CRM has proven to be the backstop of archaeological employment for nearly 50 years. Many good archaeologists, some who I know personally, have been fired from Federal government agencies for no cause other than being probationary. At the current pace, many others will be on the chopping block. The bigger threat will be the gutting of NEPA and Section 106, which governmentally can be done in ways other than Federal staffing reductions and changes to the law. CEQ regulations, which used to regulate NEPA are now just guidance. Large parts of 36CFR800 are not spelled out specifically in the National Historic Preservation Act, but have evolved and been adopted over the last 40 years. That and $3.50 will now get you a cup of coffee.  Two years ago, Terry Klein and Jeff Altschul declared an impending staffing shortfall in CRM.  Two years later, I guess we can thank the President for solving that problem, not by adding trained archaeologists, but by eliminating jobs.

What do we do?  In full confession, there have been days in the last 4 months where I just want to doomscroll, or curl up with a good scotch and binge-watch Ken Burns documentaries (Huey Long is still the gold standard and still relevant). That is not very helpful. So let me propose a few things:

  1. Stay informed. As painful as it may be, the political and economic environment is rapidly changing, almost day to day. At the very least, be informed of changes to the Advisory Council, NEPA, Section 106, and any Federal Agency that you may work with. Lately, I have found that Linked-In has more information, especially through Allyson Brooks; Marion Werkheiser, Ellen Chapman and Cultural Heritage Partners PLLC; the SAA newsletters and e-mails.  Find reliable news sources that covers science and culture and follow them.
  2. Stay engaged.  Whatever level of action you might have undertaken, please continue.  If protesting in the streets is your thing, great. If letter writing is more to your tastes, write.
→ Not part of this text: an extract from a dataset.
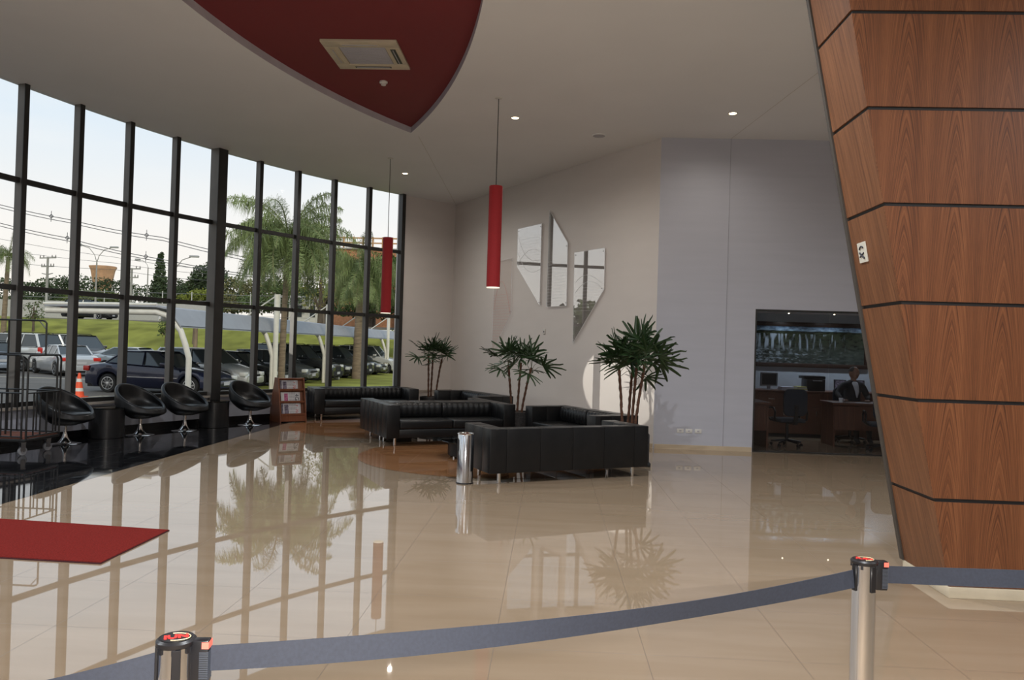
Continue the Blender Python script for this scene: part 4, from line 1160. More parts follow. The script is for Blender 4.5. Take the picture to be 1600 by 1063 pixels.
# local +Y is the way he faces (rotated to face the camera side)
bv = [(0, 0, .55), (0, .02, .72), (0, .03, .95), (0, .05, 1.10), (0, .06, 1.19),            # pelvis, waist, chest, neck base, neck
      (.19, .04, 1.07), (.33, .12, .92), (.36, .34, .84),                                  # right arm out along the desk
      (-.19, .04, 1.07), (-.27, .10, .86), (-.16, .33, .83),                               # left arm
      (.10, .12, .52), (.12, .45, .50), (.12, .47, .10), (.12, .58, .05),
      (-.10, .12, .52), (-.12, .45, .50), (-.12, .47, .10), (-.12, .58, .05)]
be = [(0, 1), (1, 2), (2, 3), (3, 4), (3, 5), (5, 6), (6, 7), (3, 8), (8, 9), (9, 10), (0, 11), (11, 12), (12, 13), (13, 14), (0, 15), (15, 16), (16, 17), (17, 18)]
br = [.15, .15, .165, .09, .055, .075, .055, .036, .075, .055, .036, .09, .07, .045, .04, .09, .07, .045, .04]
body = skinned('body', bv, be, br, suit, mp_)
# head as one shaped mesh with brow, nose, jaw
bmh = bmesh.new(); bmesh.ops.create_uvsphere(bmh, u_segments=32, v_segments=24, radius=1)
for v in bmh.verts:
    x, y, z = v.co
    w = .078 * (1 - .12 * max(0, -z)); dpt = .098; h = .118
    v.co = Vector((x * w, y * dpt * (1 - .05 * max(0, -z)), z * h))
    if y > .75:
        nose = math.exp(-((x / .16) ** 2) - (((z + .12) / .20) ** 2)); v.co.y += .026 * nose
        brow = math.exp(-((z - .22) / .09) ** 2) * (1 - abs(x)); v.co.y += .006 * brow
        for ex_ in (-.36, .36):
            v.co.y -= .012 * math.exp(-(((x - ex_) / .16) ** 2) - (((z - .08) / .09) ** 2))
        v.co.y -= .006 * math.exp(-(((z + .48) / .04) ** 2)) * (1 if abs(x) < .35 else 0)
    if z < -.6 and y > 0: v.co.y += .014
for f in bmh.faces: f.smooth = True
meh = bpy.data.meshes.new('head'); bmh.to_mesh(meh); bmh.free(); meh.materials.append(skin_c)
hd = bpy.data.objects.new('head', meh); C.objects.link(hd); hd.parent = body; hd.location = (0, .085, 1.315); hd.rotation_euler = (R(-4), 0, R(28))
for s in (-1, 1):
    MB().lathe([(.004, -.004), (.026, -.003), (.03, .004), (.012, .006)], 16, M=Matrix.Translation((s * .078, -.005, -.005)) @ Matrix.Rotation(R(80) * s, 4, 'Y')).build('ear', skin_c, hd)
    MB().lathe([(.001, -.009), (.0075, -.005), (.009, 0), (.0075, .005), (.001, .009)], 12, M=Matrix.Translation((s * .028, .083, .012))).build('eye', mat('eye_dark', (.04, .03, .03), .2), hd)
q = MB(); q.box(-.022, .022, .082, .0895, -.062, -.055, .003); q.build('mouth', mat('lips', (.22, .09, .07), .5), hd)
rows = []
for i in range(7):
    th_ = R(4 + 13 * i)
    rows.append([(.0805 * math.sin(th_) * math.cos(a_), -.012 + .097 * math.sin(th_) * math.sin(a_), .012 + .112 * math.cos(th_)) for a_ in [R(142 + k * 21.3) for k in range(13)]])
q = MB(); q.grid(rows); q.build('hair', mat('short_grey_hair', (.085, .07, .062), .9), hd)
q = MB(); q.tube([(0, .065, 1.13), (0, .075, 1.23)], [.052, .050], 16); q.build('neck', skin_c, body)
q = MB()                                                      # shirt front, V shaped
q.grid([[(-.012, .215, .86), (0, .222, .86), (.012, .215, .86)], [(-.035, .212, .97), (0, .225, .97), (.035, .212, .97)], [(-.05, .165, 1.07), (0, .185, 1.07), (.05, .165, 1.07)], [(-.058, .10, 1.145), (0, .135, 1.15), (.058, .10, 1.145)]])
o = q.build('shirt', shirt, body); sm_ = o.modifiers.new('s', 'SOLIDIFY'); sm_.thickness = .01
def hand(px, py, pz, ang, flip):
    Mh = Matrix.Translation((px, py, pz)) @ Matrix.Rotation(ang, 4, 'Z')
    vs = [(0, 0, 0), (0, .045, 0), (0, .08, 0)]; es = [(0, 1), (1, 2)]; rs = [(.022, .016), (.036, .014), (.036, .012)]
    for i, (fx, L_) in enumerate(((-.03, .062), (-.01, .075), (.011, .070), (.031, .055))):
        b0 = len(vs); vs += [(fx, .09, 0), (fx * 1.1, .09 + L_ * .5, .004), (fx * 1.12, .09 + L_ * .95, -.012)]; es += [(2, b0), (b0, b0 + 1), (b0 + 1, b0 + 2)]; rs += [.009, .008, .007]
    b0 = len(vs); vs += [(flip * .04, .04, 0), (flip * .058, .075, -.006)]; es += [(1, b0), (b0, b0 + 1)]; rs += [.010, .008]
    skinned('hand', [tuple(Mh @ Vector(v)) for v in vs], es, rs, skin_c, body, 0, 1)
hand(.365, .36, .825, R(8), -1); hand(-.15, .355, .818, R(-35), 1)
oc = office_chair('dark office chair the man in the jacket is sitting on', 5.72, 15.13, R(186)); oc['group'] = 'black office chairs'

# ------------------------------------------------------------------ outdoors: ground
GZ_ = -0.35
asph = mat('asphalt', (0.115, 0.105, 0.095), 0.9, noise=(0.6, 0.18), bump=(30, .3))
grass_m = mat('grass', (0.21, 0.215, 0.045), 0.95, spec=.1, noise=(0.5, 0.38), bump=(14, .8))
tag(MB().box(-70, -8.0, 4, 60, -.6, GZ_).build('car_park_ground', asph), kind='structure')
tag(MB().box(-70, 25, -40, 4, -.6, GZ_).build('car_park_ground', asph), kind='structure')
tag(MB().box(-8.0, 25, 4, 60, -.6, GZ_ - .12).build('garden_ground', grass_m), kind='structure')
q = MB()                                                                  # lawn strip on the right
q.prism([(-12.0, 30), (-12.0, 60), (20, 60), (20, 21.5), (-6.5, 21.5)], 'Z', GZ_ - .1, GZ_ + .02); tag(q.build('lawn', grass_m), kind='structure')
tag(MB().box(-70, -12, 22.8 - 6, 22.95 - 6, -.36, -.345).build('parking_line', mat('road_paint', (.5, .46, .36), .7)), kind='structure')
q = MB()
for x0, y0, x1, y1 in ((-14.6, 22.6, -12.9, 22.9), (-14.6, 22.6, -14.3, 24.4), (-14.3, 24.4, -12.4, 24.5), (-13.6, 22.8, -13.0, 24.4), (-30, 33, -20, 33.2)):
    dv = Vector((x1 - x0, y1 - y0)).normalized(); nv = Vector((-dv.y, dv.x)) * .07
    q.prism([(x0 + nv.x, y0 + nv.y), (x1 + nv.x, y1 + nv.y), (x1 - nv.x, y1 - nv.y), (x0 - nv.x, y0 - nv.y)], 'Z', GZ_, GZ_ + .006)
tag(q.build('parking_line', mat('road_paint', (.5, .46, .36), .7)), kind='structure')
# grass bank rising to the road
q = MB(); rnd = random.Random(2)
rows = []
for j in range(26):
    y = 50 + j * 1.0
    row = []
    for i in range(60):
        x = -75 + i * 1.6
        h = min(1, max(0, (y - 50) / 17)); h = h * h * (3 - 2 * h)
        top = 2.95 - .02 * (x + 40) * 0.3
        row.append((x, y, GZ_ + (top - GZ_) * h + .05 * math.sin(x * .7 + y) + rnd.uniform(-.04, .04)))
    rows.append(row)
q.grid(rows); tag(q.build('grass_bank', grass_m), kind='structure')
tag(MB().box(-75, 21, 67.5, 73.5, 2.2, 3.02).build('road', mat('grey_road', (.17, .16, .155), .9)), kind='structure')
tag(MB().box(-140, 60, 73.5, 170, 2.0, 3.0).build('far_ground', grass_m), kind='structure')
tag(MB().box(-80, -33, 75.5, 75.8, 2.9, 4.9).build('boundary_wall', mat('painted_boundary_wall', (.42, .41, .39), .8)), 'long pale boundary wall beyond the road at left', 'wall')
# mesh fence behind the boundary wall
fz = thing('mesh_fence', 'tall wire mesh fence with pale posts behind the boundary wall', 'fence', (-60, 76.5, 3.0))
for i in range(13):
    MB().tube([(i * 3, 0, 0), (i * 3, 0, 3.2)], .05, 6).build('post', mat('pale_post', (.45, .45, .42), .6), fz)
q = MB()
for k in range(4): q.tube([(0, 0, .9 + k * .7), (36, 0, .9 + k * .7)], .02, 4)
q.build('wire', mat('wire_grey', (.25, .25, .25), .5), fz)
def bollards():
    first = None
    for i in range(8):
        x = -38 + i * 2.1
        if first is None:
            o = MB().lathe([(.17, 0), (.19, .05), (.17, .45), (.08, .6)], 12).build('road_bollard', mat('white_concrete', (.5, .48, .45), .8)); first = o
            tag(o, 'short white concrete bollard in the row along the road edge', 'bollard', 'white bollards along the road')
        else:
            o = first.copy(); C.objects.link(o)
        o.location = (x, 74.2, 3.0)
bollards()
# hedge strip on the bank
q = MB(); rnd = random.Random(9)
for i in range(2600):
    x = rnd.uniform(-60, -14); y = 55.6 + rnd.uniform(-.4, .4); z = .15 + rnd.uniform(0, .42)
    s = rnd.uniform(.08, .16); a_ = rnd.uniform(0, 6.28)
    q.face([(x, y, z), (x + s * math.cos(a_), y + s * math.sin(a_), z + s * .3), (x + s * .3, y, z + s)])
tag(q.build('low_hedge', mat('hedge_leaf', (.035, .06, .015), .8, noise=(3, .4))), 'thin dark hedge line running across the grass bank', 'hedge', kind='stuff')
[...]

But there are two things we all could and should be doing. First, find out who your congressional representatives are in the House. Your Pennsylvania senators are John Fetterman and David McCormick.  Let them all know how you feel on specific executive orders that may be illegal under Article I, Section 9 of the Constitution, and proposed legislation.  Tell them the importance of both science and history and by extension, archaeology.  Secondly, talk to your friends and acquaintances, especially the ones that aren’t archaeologists. Make the case for why what you do is important and then ask them to write their representatives and tell their friends. (In discussions in Denver, it became clear that Job 1 for archaeologists is to explain to the public why what we do is important.)
  3. Stay defiant but stay positive.  The current Administration wants you to submit to the new status quo as quickly as possible. You can choose to not submit, but to do so you need hope and a vision for a better future (another definition of hope). Don’t give up.  Perhaps Elie Weisel offered the best perspective, “The greatest evil in the world is not anger or hatred, but indifference.”